Right; I have PF set up to do that. I love PF. With user-mode
networking, though, you don't need this.

> Some random thoughts:
> 
> * When qemu opens the tap device, it always returns a new
>   device.  You can change this behavior by patching vl.c.  On
>   line 1104 change the `for' loop to start at 0 instead of -1
>   -- line # as per the patched sources in the FreeBSD port.
>   This loop first tries /dev/tap and then /dev/tap0,
>   /dev/tap1 and so on.  The change skips /dev/tap.

Actually, I didn't see this. It kept using /dev/tap, but it was showing
up in ifconfig as tap0. Weird.

> * I am not sure if removing suser() test in if_tap.c is the
>   right thing to do from a security perspective so I left this
>   alone.

My _guess_ is that it would prevent any old user from creating 52k tap
devices, and the consequential resource starvation. I'm going to see if
I can't add a sysctl to control this; watch hackers@ and security@ for a
post by me in the near future.

> * I don't see why /dev/tap is an exclusive open device.  If
>   multiple opens were allowed, a number of VMs can be on the
>   same simulated network.  That is, qemu for each guest can
>   open the same device and they will all *see* each other as
>   well as the host!

Do you mean each /dev/tap interface being exclusive? Well, it _is_ bound
to the individual process, which may have something to do with it.
 
> * I first thought qemu should also have a qemu-ifdown script
>   but may be it is better to wrap qemu in a shell script that
>   does the initial setup and final cleanup.

Perhaps a good idea. It's more configurable that way, too.
 
> * It would be nice if qemu exited only on a power down
>   event instead of a reboot.  May be as an option.

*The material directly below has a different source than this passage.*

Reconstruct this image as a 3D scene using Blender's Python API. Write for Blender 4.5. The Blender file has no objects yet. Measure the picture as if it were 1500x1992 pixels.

Again, a good idea, at least IMO.
 
> Overall this is a very impressive emulator!  So far I have
> brought up Linux, FreeBSD-5.2.1 and a trial version of Window
> 2003.  Kudos to Fabrice Bellard and the other wizardly
> programmers!

Indeed. 't is quite wonderful.

-- 
I abhor a system designed for the "user", if that word is a coded
pejorative meaning "stupid and unsophisticated".  -- Ken Thompson
-
Unix is user friendly. However, it isn't idiot friendly.